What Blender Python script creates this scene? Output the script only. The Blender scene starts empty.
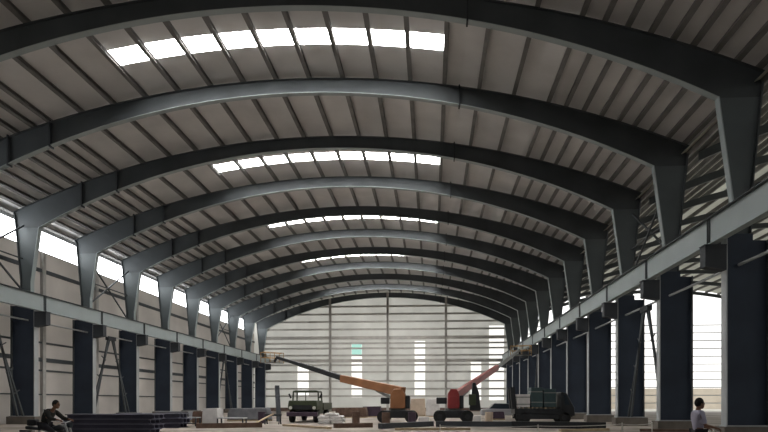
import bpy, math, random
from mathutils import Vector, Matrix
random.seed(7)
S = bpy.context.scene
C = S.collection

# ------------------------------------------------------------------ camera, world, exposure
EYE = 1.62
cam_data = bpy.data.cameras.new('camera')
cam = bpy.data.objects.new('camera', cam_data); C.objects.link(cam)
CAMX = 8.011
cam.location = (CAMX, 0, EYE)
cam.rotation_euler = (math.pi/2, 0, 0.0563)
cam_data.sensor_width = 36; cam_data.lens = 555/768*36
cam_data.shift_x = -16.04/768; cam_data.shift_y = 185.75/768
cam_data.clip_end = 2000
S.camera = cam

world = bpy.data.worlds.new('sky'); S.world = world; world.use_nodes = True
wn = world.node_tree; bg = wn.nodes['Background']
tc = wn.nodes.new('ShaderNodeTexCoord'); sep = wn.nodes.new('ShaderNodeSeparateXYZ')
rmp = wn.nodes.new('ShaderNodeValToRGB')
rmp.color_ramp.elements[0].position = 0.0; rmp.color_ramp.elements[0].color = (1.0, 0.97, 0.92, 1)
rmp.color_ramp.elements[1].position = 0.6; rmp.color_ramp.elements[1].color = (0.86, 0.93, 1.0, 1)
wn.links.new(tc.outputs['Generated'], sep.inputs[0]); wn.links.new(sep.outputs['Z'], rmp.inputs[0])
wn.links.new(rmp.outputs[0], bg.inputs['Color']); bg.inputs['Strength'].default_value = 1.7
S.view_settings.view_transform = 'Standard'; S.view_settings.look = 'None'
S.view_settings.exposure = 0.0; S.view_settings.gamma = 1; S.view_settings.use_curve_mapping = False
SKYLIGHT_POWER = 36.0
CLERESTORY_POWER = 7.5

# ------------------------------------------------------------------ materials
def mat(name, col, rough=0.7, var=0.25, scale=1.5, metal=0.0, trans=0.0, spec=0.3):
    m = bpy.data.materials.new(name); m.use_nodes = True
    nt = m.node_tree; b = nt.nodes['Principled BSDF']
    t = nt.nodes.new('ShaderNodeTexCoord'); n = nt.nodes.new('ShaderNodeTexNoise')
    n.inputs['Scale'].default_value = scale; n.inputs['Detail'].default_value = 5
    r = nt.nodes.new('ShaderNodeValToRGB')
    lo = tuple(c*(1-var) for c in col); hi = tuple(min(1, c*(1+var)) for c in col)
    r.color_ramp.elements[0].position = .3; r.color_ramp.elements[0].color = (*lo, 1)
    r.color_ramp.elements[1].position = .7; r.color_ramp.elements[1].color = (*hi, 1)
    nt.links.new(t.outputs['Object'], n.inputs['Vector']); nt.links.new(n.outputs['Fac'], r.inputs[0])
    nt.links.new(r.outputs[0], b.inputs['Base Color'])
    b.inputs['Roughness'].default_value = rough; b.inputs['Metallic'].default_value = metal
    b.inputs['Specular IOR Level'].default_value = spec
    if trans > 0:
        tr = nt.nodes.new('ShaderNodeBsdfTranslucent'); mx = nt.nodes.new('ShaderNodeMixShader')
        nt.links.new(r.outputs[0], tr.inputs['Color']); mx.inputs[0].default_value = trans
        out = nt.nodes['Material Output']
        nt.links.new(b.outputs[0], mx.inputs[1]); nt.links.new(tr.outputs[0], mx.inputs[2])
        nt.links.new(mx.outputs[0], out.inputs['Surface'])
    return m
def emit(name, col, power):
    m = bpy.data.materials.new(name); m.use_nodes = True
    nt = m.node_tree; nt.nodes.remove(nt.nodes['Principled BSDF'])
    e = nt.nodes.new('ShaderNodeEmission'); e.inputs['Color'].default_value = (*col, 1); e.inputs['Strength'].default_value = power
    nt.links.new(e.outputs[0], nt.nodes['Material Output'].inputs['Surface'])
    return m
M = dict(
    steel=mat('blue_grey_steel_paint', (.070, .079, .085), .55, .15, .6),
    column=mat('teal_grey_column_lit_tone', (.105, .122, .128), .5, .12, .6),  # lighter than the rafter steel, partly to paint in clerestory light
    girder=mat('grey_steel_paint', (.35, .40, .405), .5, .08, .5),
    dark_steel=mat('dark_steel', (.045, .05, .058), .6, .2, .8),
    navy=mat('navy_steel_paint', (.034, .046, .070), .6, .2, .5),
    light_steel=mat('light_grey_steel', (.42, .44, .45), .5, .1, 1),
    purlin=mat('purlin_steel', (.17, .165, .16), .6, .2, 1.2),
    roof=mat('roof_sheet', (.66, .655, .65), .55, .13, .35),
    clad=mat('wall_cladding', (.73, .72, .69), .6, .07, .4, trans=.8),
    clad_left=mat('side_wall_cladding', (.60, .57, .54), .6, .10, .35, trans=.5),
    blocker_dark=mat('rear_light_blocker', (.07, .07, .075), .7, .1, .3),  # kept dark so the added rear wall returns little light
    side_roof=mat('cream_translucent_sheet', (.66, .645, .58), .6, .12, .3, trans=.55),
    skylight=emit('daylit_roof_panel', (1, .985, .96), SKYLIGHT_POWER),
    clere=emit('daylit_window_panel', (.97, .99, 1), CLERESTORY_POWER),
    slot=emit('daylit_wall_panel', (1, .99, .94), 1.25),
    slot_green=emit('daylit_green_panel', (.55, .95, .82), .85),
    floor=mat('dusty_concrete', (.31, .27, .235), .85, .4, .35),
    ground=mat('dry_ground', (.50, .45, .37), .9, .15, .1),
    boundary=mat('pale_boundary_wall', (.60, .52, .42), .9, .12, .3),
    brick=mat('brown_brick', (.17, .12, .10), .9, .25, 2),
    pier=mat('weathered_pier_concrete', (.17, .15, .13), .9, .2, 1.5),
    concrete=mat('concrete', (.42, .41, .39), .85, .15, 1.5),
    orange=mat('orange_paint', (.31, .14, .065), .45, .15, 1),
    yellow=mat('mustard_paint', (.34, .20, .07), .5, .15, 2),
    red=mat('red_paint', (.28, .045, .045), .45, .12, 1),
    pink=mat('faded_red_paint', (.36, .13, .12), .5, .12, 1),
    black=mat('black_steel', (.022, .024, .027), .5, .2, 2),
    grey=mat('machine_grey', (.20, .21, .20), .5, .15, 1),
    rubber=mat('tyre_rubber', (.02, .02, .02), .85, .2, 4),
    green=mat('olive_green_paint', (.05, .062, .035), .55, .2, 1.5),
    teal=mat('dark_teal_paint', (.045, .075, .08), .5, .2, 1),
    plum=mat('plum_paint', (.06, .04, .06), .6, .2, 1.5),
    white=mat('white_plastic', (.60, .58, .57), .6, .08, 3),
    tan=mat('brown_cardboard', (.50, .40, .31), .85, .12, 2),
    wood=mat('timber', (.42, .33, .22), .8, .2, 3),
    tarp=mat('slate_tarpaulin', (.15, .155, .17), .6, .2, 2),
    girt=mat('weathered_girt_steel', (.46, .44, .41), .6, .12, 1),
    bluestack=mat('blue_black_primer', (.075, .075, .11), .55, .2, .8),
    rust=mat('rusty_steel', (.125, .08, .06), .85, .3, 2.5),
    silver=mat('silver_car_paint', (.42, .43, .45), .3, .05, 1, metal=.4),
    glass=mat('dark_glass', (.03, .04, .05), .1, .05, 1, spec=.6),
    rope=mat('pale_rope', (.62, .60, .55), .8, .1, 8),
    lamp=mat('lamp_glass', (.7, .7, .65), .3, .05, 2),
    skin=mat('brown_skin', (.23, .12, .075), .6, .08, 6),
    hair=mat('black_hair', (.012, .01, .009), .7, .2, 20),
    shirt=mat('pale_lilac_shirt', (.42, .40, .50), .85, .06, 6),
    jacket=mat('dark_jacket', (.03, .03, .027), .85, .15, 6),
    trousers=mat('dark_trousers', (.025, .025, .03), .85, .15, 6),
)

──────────

Given exercise
Write down every line from the opening of the listing to the line with "C = S.collection", both included, and nothing else; the pictures are omitted.

Solved exercise
What Blender Python script creates this scene? Output the script only. The Blender scene starts empty.
import bpy, math, random
from mathutils import Vector, Matrix
random.seed(7)
S = bpy.context.scene
C = S.collection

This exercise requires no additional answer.